- _Directions for this task_:
Write out the data again in full, exactly as it reads.

─── Provided material

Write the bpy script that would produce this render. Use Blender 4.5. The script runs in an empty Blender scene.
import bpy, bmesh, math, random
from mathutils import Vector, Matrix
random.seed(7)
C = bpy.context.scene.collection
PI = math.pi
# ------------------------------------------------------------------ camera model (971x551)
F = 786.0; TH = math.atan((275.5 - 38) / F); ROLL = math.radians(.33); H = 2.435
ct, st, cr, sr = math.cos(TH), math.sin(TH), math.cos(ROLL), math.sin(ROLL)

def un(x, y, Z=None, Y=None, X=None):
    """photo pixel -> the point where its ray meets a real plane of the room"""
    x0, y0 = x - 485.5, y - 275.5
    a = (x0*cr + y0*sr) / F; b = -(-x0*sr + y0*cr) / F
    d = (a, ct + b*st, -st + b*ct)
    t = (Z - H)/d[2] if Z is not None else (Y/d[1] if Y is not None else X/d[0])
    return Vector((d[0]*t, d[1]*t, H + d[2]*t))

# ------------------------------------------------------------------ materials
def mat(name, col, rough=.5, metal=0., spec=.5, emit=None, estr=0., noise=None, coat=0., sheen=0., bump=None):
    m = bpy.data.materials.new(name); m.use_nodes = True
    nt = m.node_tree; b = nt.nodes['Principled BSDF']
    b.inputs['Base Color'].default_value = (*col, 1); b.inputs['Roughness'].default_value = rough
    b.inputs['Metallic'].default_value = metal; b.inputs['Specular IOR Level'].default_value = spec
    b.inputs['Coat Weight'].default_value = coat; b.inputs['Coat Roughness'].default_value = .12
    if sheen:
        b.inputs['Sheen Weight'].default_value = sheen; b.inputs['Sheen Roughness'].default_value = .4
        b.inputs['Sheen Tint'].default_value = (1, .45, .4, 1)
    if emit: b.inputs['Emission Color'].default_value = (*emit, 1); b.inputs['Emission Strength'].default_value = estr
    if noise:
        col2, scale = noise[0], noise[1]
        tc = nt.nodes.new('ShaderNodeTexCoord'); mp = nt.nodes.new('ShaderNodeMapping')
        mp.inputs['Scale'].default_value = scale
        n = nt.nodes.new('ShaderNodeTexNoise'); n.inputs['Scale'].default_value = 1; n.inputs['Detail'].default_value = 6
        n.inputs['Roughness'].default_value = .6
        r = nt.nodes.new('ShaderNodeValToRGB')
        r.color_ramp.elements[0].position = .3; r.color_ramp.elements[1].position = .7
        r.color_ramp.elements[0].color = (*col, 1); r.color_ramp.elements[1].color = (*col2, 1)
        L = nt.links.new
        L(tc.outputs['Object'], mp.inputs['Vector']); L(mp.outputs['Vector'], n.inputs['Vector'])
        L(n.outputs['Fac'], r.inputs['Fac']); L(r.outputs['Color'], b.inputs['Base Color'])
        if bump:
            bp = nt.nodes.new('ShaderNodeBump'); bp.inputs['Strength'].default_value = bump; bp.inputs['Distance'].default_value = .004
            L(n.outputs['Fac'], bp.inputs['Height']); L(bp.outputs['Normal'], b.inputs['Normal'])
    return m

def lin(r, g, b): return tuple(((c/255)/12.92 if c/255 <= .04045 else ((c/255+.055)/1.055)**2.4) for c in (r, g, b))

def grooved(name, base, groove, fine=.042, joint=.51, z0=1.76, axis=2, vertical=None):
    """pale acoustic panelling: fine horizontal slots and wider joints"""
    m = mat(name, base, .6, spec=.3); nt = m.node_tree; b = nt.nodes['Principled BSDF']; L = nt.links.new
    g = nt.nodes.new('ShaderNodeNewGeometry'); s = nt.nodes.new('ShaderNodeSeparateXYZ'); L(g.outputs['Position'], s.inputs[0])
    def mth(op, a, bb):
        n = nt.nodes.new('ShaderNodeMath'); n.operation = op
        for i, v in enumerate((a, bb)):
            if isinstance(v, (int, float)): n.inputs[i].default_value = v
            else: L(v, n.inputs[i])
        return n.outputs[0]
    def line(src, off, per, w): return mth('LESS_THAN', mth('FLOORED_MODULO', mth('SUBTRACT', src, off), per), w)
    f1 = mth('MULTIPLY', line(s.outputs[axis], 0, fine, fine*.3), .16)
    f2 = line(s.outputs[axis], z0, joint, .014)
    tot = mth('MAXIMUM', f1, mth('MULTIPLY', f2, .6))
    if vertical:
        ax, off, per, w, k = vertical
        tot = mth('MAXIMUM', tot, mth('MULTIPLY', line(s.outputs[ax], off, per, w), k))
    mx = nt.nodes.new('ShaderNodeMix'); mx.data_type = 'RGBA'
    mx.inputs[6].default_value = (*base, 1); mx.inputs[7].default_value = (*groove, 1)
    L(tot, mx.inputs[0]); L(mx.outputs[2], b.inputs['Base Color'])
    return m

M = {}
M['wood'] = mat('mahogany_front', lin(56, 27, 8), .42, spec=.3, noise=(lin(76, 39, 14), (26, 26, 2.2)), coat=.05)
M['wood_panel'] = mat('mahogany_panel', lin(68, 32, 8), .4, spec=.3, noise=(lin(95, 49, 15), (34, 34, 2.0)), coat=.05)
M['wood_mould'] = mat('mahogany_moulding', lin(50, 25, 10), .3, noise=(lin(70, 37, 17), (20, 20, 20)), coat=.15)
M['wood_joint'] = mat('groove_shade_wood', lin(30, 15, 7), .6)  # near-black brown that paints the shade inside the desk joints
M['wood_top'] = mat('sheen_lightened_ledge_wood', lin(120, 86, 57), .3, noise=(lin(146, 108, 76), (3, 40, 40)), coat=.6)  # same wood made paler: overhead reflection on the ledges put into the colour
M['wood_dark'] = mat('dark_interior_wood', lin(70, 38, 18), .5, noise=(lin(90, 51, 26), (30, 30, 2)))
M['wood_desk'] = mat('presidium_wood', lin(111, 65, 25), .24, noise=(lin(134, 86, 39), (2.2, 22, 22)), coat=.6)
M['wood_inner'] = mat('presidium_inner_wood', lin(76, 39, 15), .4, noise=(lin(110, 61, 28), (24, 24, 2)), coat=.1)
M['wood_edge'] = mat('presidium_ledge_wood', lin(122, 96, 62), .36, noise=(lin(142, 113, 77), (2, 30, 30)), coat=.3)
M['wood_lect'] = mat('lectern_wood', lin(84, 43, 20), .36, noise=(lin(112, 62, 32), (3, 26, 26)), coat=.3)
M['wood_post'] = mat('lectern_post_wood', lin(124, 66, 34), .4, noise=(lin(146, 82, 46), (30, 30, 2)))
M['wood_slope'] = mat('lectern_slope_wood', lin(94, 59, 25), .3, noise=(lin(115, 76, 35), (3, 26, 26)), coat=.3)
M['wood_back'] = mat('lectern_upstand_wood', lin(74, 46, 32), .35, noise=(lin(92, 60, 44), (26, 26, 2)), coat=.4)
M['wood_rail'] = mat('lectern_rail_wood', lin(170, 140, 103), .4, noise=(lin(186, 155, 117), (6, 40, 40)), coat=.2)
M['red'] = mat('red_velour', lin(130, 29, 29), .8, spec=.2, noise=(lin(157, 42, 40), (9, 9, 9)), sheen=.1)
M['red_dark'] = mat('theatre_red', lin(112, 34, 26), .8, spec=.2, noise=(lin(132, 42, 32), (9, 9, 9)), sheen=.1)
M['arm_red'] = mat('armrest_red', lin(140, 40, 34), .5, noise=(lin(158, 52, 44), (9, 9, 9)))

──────

- _Answer for this exercise_:
Write the bpy script that would produce this render. Use Blender 4.5. The script runs in an empty Blender scene.
import bpy, bmesh, math, random
from mathutils import Vector, Matrix
random.seed(7)
C = bpy.context.scene.collection
PI = math.pi
# ------------------------------------------------------------------ camera model (971x551)
F = 786.0; TH = math.atan((275.5 - 38) / F); ROLL = math.radians(.33); H = 2.435
ct, st, cr, sr = math.cos(TH), math.sin(TH), math.cos(ROLL), math.sin(ROLL)

def un(x, y, Z=None, Y=None, X=None):
    """photo pixel -> the point where its ray meets a real plane of the room"""
    x0, y0 = x - 485.5, y - 275.5
    a = (x0*cr + y0*sr) / F; b = -(-x0*sr + y0*cr) / F
    d = (a, ct + b*st, -st + b*ct)
    t = (Z - H)/d[2] if Z is not None else (Y/d[1] if Y is not None else X/d[0])
    return Vector((d[0]*t, d[1]*t, H + d[2]*t))

# ------------------------------------------------------------------ materials
def mat(name, col, rough=.5, metal=0., spec=.5, emit=None, estr=0., noise=None, coat=0., sheen=0., bump=None):
    m = bpy.data.materials.new(name); m.use_nodes = True
    nt = m.node_tree; b = nt.nodes['Principled BSDF']
    b.inputs['Base Color'].default_value = (*col, 1); b.inputs['Roughness'].default_value = rough
    b.inputs['Metallic'].default_value = metal; b.inputs['Specular IOR Level'].default_value = spec
    b.inputs['Coat Weight'].default_value = coat; b.inputs['Coat Roughness'].default_value = .12
    if sheen:
        b.inputs['Sheen Weight'].default_value = sheen; b.inputs['Sheen Roughness'].default_value = .4
        b.inputs['Sheen Tint'].default_value = (1, .45, .4, 1)
    if emit: b.inputs['Emission Color'].default_value = (*emit, 1); b.inputs['Emission Strength'].default_value = estr
    if noise:
        col2, scale = noise[0], noise[1]
        tc = nt.nodes.new('ShaderNodeTexCoord'); mp = nt.nodes.new('ShaderNodeMapping')
        mp.inputs['Scale'].default_value = scale
        n = nt.nodes.new('ShaderNodeTexNoise'); n.inputs['Scale'].default_value = 1; n.inputs['Detail'].default_value = 6
        n.inputs['Roughness'].default_value = .6
        r = nt.nodes.new('ShaderNodeValToRGB')
        r.color_ramp.elements[0].position = .3; r.color_ramp.elements[1].position = .7
        r.color_ramp.elements[0].color = (*col, 1); r.color_ramp.elements[1].color = (*col2, 1)
        L = nt.links.new
        L(tc.outputs['Object'], mp.inputs['Vector']); L(mp.outputs['Vector'], n.inputs['Vector'])
        L(n.outputs['Fac'], r.inputs['Fac']); L(r.outputs['Color'], b.inputs['Base Color'])
        if bump:
            bp = nt.nodes.new('ShaderNodeBump'); bp.inputs['Strength'].default_value = bump; bp.inputs['Distance'].default_value = .004
            L(n.outputs['Fac'], bp.inputs['Height']); L(bp.outputs['Normal'], b.inputs['Normal'])
    return m

def lin(r, g, b): return tuple(((c/255)/12.92 if c/255 <= .04045 else ((c/255+.055)/1.055)**2.4) for c in (r, g, b))

def grooved(name, base, groove, fine=.042, joint=.51, z0=1.76, axis=2, vertical=None):
    """pale acoustic panelling: fine horizontal slots and wider joints"""
    m = mat(name, base, .6, spec=.3); nt = m.node_tree; b = nt.nodes['Principled BSDF']; L = nt.links.new
    g = nt.nodes.new('ShaderNodeNewGeometry'); s = nt.nodes.new('ShaderNodeSeparateXYZ'); L(g.outputs['Position'], s.inputs[0])
    def mth(op, a, bb):
        n = nt.nodes.new('ShaderNodeMath'); n.operation = op
        for i, v in enumerate((a, bb)):
            if isinstance(v, (int, float)): n.inputs[i].default_value = v
            else: L(v, n.inputs[i])
        return n.outputs[0]
    def line(src, off, per, w): return mth('LESS_THAN', mth('FLOORED_MODULO', mth('SUBTRACT', src, off), per), w)
    f1 = mth('MULTIPLY', line(s.outputs[axis], 0, fine, fine*.3), .16)
    f2 = line(s.outputs[axis], z0, joint, .014)
    tot = mth('MAXIMUM', f1, mth('MULTIPLY', f2, .6))
    if vertical:
        ax, off, per, w, k = vertical
        tot = mth('MAXIMUM', tot, mth('MULTIPLY', line(s.outputs[ax], off, per, w), k))
    mx = nt.nodes.new('ShaderNodeMix'); mx.data_type = 'RGBA'
    mx.inputs[6].default_value = (*base, 1); mx.inputs[7].default_value = (*groove, 1)
    L(tot, mx.inputs[0]); L(mx.outputs[2], b.inputs['Base Color'])
    return m

M = {}
M['wood'] = mat('mahogany_front', lin(56, 27, 8), .42, spec=.3, noise=(lin(76, 39, 14), (26, 26, 2.2)), coat=.05)
M['wood_panel'] = mat('mahogany_panel', lin(68, 32, 8), .4, spec=.3, noise=(lin(95, 49, 15), (34, 34, 2.0)), coat=.05)
M['wood_mould'] = mat('mahogany_moulding', lin(50, 25, 10), .3, noise=(lin(70, 37, 17), (20, 20, 20)), coat=.15)
M['wood_joint'] = mat('groove_shade_wood', lin(30, 15, 7), .6)  # near-black brown that paints the shade inside the desk joints
M['wood_top'] = mat('sheen_lightened_ledge_wood', lin(120, 86, 57), .3, noise=(lin(146, 108, 76), (3, 40, 40)), coat=.6)  # same wood made paler: overhead reflection on the ledges put into the colour
M['wood_dark'] = mat('dark_interior_wood', lin(70, 38, 18), .5, noise=(lin(90, 51, 26), (30, 30, 2)))
M['wood_desk'] = mat('presidium_wood', lin(111, 65, 25), .24, noise=(lin(134, 86, 39), (2.2, 22, 22)), coat=.6)
M['wood_inner'] = mat('presidium_inner_wood', lin(76, 39, 15), .4, noise=(lin(110, 61, 28), (24, 24, 2)), coat=.1)
M['wood_edge'] = mat('presidium_ledge_wood', lin(122, 96, 62), .36, noise=(lin(142, 113, 77), (2, 30, 30)), coat=.3)
M['wood_lect'] = mat('lectern_wood', lin(84, 43, 20), .36, noise=(lin(112, 62, 32), (3, 26, 26)), coat=.3)
M['wood_post'] = mat('lectern_post_wood', lin(124, 66, 34), .4, noise=(lin(146, 82, 46), (30, 30, 2)))
M['wood_slope'] = mat('lectern_slope_wood', lin(94, 59, 25), .3, noise=(lin(115, 76, 35), (3, 26, 26)), coat=.3)
M['wood_back'] = mat('lectern_upstand_wood', lin(74, 46, 32), .35, noise=(lin(92, 60, 44), (26, 26, 2)), coat=.4)
M['wood_rail'] = mat('lectern_rail_wood', lin(170, 140, 103), .4, noise=(lin(186, 155, 117), (6, 40, 40)), coat=.2)
M['red'] = mat('red_velour', lin(130, 29, 29), .8, spec=.2, noise=(lin(157, 42, 40), (9, 9, 9)), sheen=.1)
M['red_dark'] = mat('theatre_red', lin(112, 34, 26), .8, spec=.2, noise=(lin(132, 42, 32), (9, 9, 9)), sheen=.1)
M['arm_red'] = mat('armrest_red', lin(140, 40, 34), .5, noise=(lin(158, 52, 44), (9, 9, 9)))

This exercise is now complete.